There has yet to be a major breakthrough in Moscow-backed talks between Baku and Yerevan. It seems like Russian President Vladimir Putin just can’t sort out the problems or send a clear message that the fighting needs to start. It’s plausible that Tehran and Ankara are doing things behind the scenes and that each of those powerful regional countries has its own agenda.

Iran doesn’t want any border changes, and is facing its own protests at home. While it has also said it has increased the range of its air defenses, Tehran’s bragging doesn’t meet with its actual military capabilities.

Azerbaijan is a rising power and Iran has too many domestic troubles to involve itself in any conflict in the South Caucasus. In fact, Tehran is a paper tiger. It can threaten the Gulf but only because the Gulf is so wealthy that it has much to lose in any conflict with the Islamic Republic.

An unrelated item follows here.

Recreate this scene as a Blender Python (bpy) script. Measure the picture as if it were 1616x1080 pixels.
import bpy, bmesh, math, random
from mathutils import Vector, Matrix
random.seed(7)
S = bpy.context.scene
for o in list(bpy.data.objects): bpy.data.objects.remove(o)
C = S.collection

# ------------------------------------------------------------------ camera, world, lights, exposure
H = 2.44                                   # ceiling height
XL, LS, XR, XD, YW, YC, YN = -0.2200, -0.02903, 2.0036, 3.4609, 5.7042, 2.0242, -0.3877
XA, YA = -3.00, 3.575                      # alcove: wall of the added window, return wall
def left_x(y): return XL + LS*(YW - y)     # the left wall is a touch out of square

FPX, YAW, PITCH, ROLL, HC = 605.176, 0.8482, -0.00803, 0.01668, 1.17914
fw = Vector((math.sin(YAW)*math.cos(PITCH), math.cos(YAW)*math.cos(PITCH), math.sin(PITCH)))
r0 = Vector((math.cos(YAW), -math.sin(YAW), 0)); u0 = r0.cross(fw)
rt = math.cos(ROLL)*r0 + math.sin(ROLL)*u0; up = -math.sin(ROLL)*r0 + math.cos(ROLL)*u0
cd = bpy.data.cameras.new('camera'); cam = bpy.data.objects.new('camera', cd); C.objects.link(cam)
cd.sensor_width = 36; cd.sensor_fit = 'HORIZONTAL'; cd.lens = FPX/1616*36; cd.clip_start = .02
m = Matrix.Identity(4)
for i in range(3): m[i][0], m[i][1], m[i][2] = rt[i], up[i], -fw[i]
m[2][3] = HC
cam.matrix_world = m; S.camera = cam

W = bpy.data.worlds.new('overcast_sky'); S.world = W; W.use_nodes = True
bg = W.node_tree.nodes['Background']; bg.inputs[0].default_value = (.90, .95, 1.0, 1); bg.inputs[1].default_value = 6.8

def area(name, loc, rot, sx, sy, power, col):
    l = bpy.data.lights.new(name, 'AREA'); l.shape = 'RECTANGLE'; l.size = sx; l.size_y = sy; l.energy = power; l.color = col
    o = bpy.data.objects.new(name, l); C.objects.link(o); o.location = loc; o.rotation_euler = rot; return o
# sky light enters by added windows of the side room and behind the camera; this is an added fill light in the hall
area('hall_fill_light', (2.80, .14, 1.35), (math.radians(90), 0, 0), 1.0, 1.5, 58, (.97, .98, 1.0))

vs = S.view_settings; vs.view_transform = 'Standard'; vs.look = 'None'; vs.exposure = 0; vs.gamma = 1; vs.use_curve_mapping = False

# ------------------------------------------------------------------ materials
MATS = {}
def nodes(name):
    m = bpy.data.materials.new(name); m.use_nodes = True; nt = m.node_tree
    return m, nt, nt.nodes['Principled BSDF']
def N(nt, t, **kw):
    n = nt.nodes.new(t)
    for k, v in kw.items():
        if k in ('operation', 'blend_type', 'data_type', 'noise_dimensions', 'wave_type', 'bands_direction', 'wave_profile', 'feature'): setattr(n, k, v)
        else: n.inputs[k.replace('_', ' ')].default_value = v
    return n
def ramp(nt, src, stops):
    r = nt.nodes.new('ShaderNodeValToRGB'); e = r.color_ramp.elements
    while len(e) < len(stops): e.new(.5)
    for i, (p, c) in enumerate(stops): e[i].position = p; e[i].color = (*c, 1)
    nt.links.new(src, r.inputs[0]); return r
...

But Iran must tread carefully in dealing with Baku and Yerevan; and Russia isn’t there to keep the peace. Moscow can’t keep the peace because it is at war in Ukraine and the war is not going well. As such, countries that rely on Russia now know that it isn’t as powerful as it was a few years ago.

Despite the work that Iran, Russia, Turkey, Armenia and Azerbaijan may be doing via Central Asia conferences, such as CICA and SCO, the overall perception is that Russia is declining in its abilities to keep countries from fighting – and this could lead to more tensions.  

Could the EU or US play a greater role in mediation between Azerbaijan and Armenia? It’s not clear if they can focus on this region with the attention it deserves – so long as they are dealing with the crisis in Ukraine.